Çalışmada 1980-2019 yılları arasındaki verilerin kullanıldığını ifade eden Ünlükara, Türkiye’deki tüm illerin aylık, 6 aylık ve yıllık bazda değerlendirildiğini söyledi. Analizler sonucunda Güneydoğu Anadolu, Doğu Anadolu ve İç Anadolu bölgelerinde kuraklığa doğru bir gidişat gözlendiğini, Ege, Marmara ve Karadeniz’de ise nemlilik artışı tespit ettiklerini dile getirdi.
Ünlükara, nemlilik görülen bölgelerde yağışların artışıyla tarımsal verimliliğin yükseldiğini, kuraklığın ise su kaynaklarında ve üretimde azalmaya yol açtığını kaydetti.
Kuraklık en fazla İç, Doğu ve Güneydoğu Anadolu’da hissediliyor
Akdeniz Bölgesi
Verilere göre Kahramanmaraş’ın aylık, 6 aylık ve yıllık bazda kuraklığa doğru gittiğini aktaran Ünlükara, Isparta’da ise tam tersi nemliliğe yönelim olduğunu belirtti. Bunun dışında bölgede dikkate değer bir değişim olmadığı ifade edildi.
Doğu, Güneydoğu ve İç Anadolu Bölgeleri
Doğu Anadolu’da genel olarak kuraklığa doğru bir seyir izlendiğini dile getiren Ünlükara, Bingöl ve Malatya’nın özellikle öne çıktığını söyledi. Güneydoğu Anadolu’da ise Türkiye’nin su kaynaklarının üçte birine sahip olmasına rağmen, Mardin, Şanlıurfa, Adıyaman, Şırnak ve Siirt’in kuraklık açısından kritik iller olduğu kaydedildi.
İç Anadolu Bölgesi’nde Ankara, Konya, Eskişehir, Kırşehir, Nevşehir ve Sivas’ta kuraklığa doğru gidiş gözlenirken, Aksaray, Nevşehir ve Yozgat’ta durumun daha ciddi boyutlara ulaştığı belirtildi.

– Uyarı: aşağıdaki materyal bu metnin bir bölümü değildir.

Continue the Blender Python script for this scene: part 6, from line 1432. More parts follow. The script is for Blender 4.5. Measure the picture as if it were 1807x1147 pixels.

Ege, Marmara ve Karadeniz’de nemlilik artışı öne çıkıyor
Ege, Karadeniz ve Marmara Bölgeleri
Ege’de nemliliğin hâkim olduğu ifade edilirken, Denizli’de yıllık bazda kuraklığa yönelim olduğu saptandı. Manisa ve İzmir’de ise nemliliğe doğru bir seyir belirlendi. Karadeniz Bölgesi’nde Rize, Sinop ve Samsun’da nemlilik artışı tespit edildi.
Marmara Bölgesi’nde de genel olarak nemliliğe doğru bir gidiş bulunduğu, Kırklareli, Edirne, Yalova, Bilecik ve Balıkesir’in öne çıktığı aktarıldı. İstanbul’da herhangi bir değişiklik gözlenmezken, Çanakkale’de kuraklığa doğru bir gidiş olduğu kaydedildi.
Ünlükara, Türkiye’nin genelinde il il, bölge bölge ve havza bazında su kaynaklarının kuraklık açısından değerlendirileceğini, elde edilen veriler ışığında tarımın buna göre planlanması gerektiğini vurgula
Prof. Dr. Ali Ünlükara danışmanlığında hazırlanan doktora tezinde, Türkiye'deki kuraklık riski detaylı bir şekilde incelendi. 1980-2019 yılları arasındaki veriler analiz edilerek, Güneydoğu, Doğu ve İç Anadolu'da kuraklığın arttığı, Ege, Marmara ve Karadeniz'de ise nemliliğin yükseldiği tespit edildi. Kuraklığın en çok hissedildiği iller arasında Mardin, Şanlıurfa, Adıyaman, Şırnak, Siirt, Ankara, Konya, Eskişehir, Kırşehir, Nevşehir ve Sivas yer alıyor. Uzmanlar, elde edilen veriler ışığında tarımın yeniden planlanması ve su kaynaklarının daha verimli kullanılması gerektiğinin altını çiziyor.